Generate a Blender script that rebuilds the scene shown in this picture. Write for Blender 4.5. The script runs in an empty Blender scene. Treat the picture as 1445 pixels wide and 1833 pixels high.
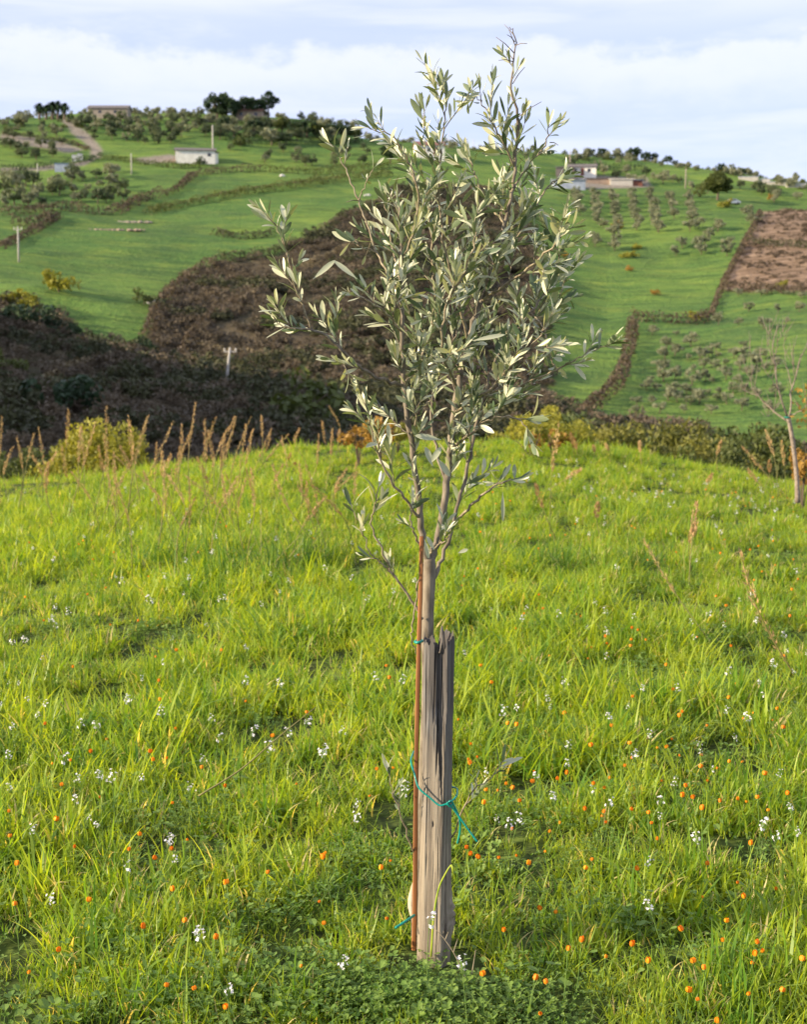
import bpy, math, random
import numpy as np
from mathutils import Vector, Matrix
R_ = math.radians
rng = np.random.default_rng(7)
random.seed(7)
SC = bpy.context.scene
COL = SC.collection

# ------------------------------------------------------------------ camera
F = 2518.0; CX = 722.5; CY = 916.5; TH = R_(6.3); H = 1.40
cam = bpy.data.cameras.new('camera'); co = bpy.data.objects.new('camera', cam); COL.objects.link(co)
co.location = (0, 0, H); co.rotation_euler = (R_(90) - TH, 0, 0)
cam.sensor_fit = 'VERTICAL'; cam.sensor_height = 36; cam.lens = F / 1833 * 36
cam.clip_start = 0.05; cam.clip_end = 6000
cam.dof.use_dof = True; cam.dof.focus_distance = 3.2; cam.dof.aperture_fstop = 8.5
SC.camera = co
SC.render.engine = 'CYCLES'; SC.cycles.max_bounces = 5; SC.cycles.diffuse_bounces = 3; SC.cycles.transmission_bounces = 3; SC.cycles.glossy_bounces = 2

# ------------------------------------------------------------------ light and sky
SUN_EL = 19.0; BETA = 15.0          # the sun stands to the left, a little behind the camera
sd = Vector((-math.cos(R_(BETA)) * math.cos(R_(SUN_EL)), -math.sin(R_(BETA)) * math.cos(R_(SUN_EL)), math.sin(R_(SUN_EL))))
sl = bpy.data.lights.new('sun', 'SUN'); so = bpy.data.objects.new('sun', sl); COL.objects.link(so)
so.rotation_euler = (-sd).to_track_quat('-Z', 'Y').to_euler()
sl.energy = 5.0; sl.angle = R_(0.5); sl.color = (1.0, 0.82, 0.56)
world = bpy.data.worlds.new('World'); SC.world = world; world.use_nodes = True
wt = world.node_tree; wt.nodes.clear()
def N(nt, typ, **kw):
    n = nt.nodes.new(typ)
    for k, v in kw.items():
        if k[0] == '_': n.inputs[k[1:].replace('_', ' ')].default_value = v
        else: setattr(n, k, v)
    return n
def math_(nt, op, a, b=None, c=None, clamp=False):
    n = nt.nodes.new('ShaderNodeMath'); n.operation = op; n.use_clamp = clamp
    for i, v in enumerate((a, b, c)):
        if v is None: continue
        if isinstance(v, (int, float)): n.inputs[i].default_value = v
        else: nt.links.new(v, n.inputs[i])
    return n.outputs[0]
def mixc(nt, f, a, b, mode='MIX'):
    n = nt.nodes.new('ShaderNodeMix'); n.data_type = 'RGBA'; n.blend_type = mode
    for i, v in ((0, f), (6, a), (7, b)):
        if isinstance(v, (int, float)): n.inputs[i].default_value = v
        elif isinstance(v, tuple): n.inputs[i].default_value = (v[0], v[1], v[2], 1)
        else: nt.links.new(v, n.inputs[i])
    return n.outputs[2]
def ramp01(nt, v, lo, hi):
    n = nt.nodes.new('ShaderNodeMapRange'); n.interpolation_type = 'SMOOTHSTEP'
    nt.links.new(v, n.inputs[0]); n.inputs[1].default_value = lo; n.inputs[2].default_value = hi
    return n.outputs[0]
sky = N(wt, 'ShaderNodeTexSky', sky_type='NISHITA', sun_disc=False)
sky.sun_elevation = R_(SUN_EL); sky.sun_rotation = math.atan2(sd.x, sd.y)
sky.air_density = 1.0; sky.dust_density = 0.6; sky.ozone_density = 2.0
tc = N(wt, 'ShaderNodeTexCoord'); sep = N(wt, 'ShaderNodeSeparateXYZ'); wt.links.new(tc.outputs['Generated'], sep.inputs[0])
def wnoise(scale, zs, det=5, rough=.55, off=(0, 0, 0)):
    m = N(wt, 'ShaderNodeMapping'); m.inputs['Scale'].default_value = (1, 1, zs); m.inputs['Location'].default_value = off
    wt.links.new(tc.outputs['Generated'], m.inputs[0])
    n = N(wt, 'ShaderNodeTexNoise', _Scale=scale, _Detail=det, _Roughness=rough); wt.links.new(m.outputs[0], n.inputs[0])
    return n.outputs[0]
e = sep.outputs[2]
bump1 = wnoise(9, 1.6, 6, .6, (3.1, .2, 0)); bump2 = wnoise(34, 2.0, 4, .6)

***

- **Work instructions**
Copy, from the material above, each line in which the string "scene" occurs.

- **Exercise output**
Generate a Blender script that rebuilds the scene shown in this picture. Write for Blender 4.5. The script runs in an empty Blender scene. Treat the picture as 1445 pixels wide and 1833 pixels high.
SC = bpy.context.scene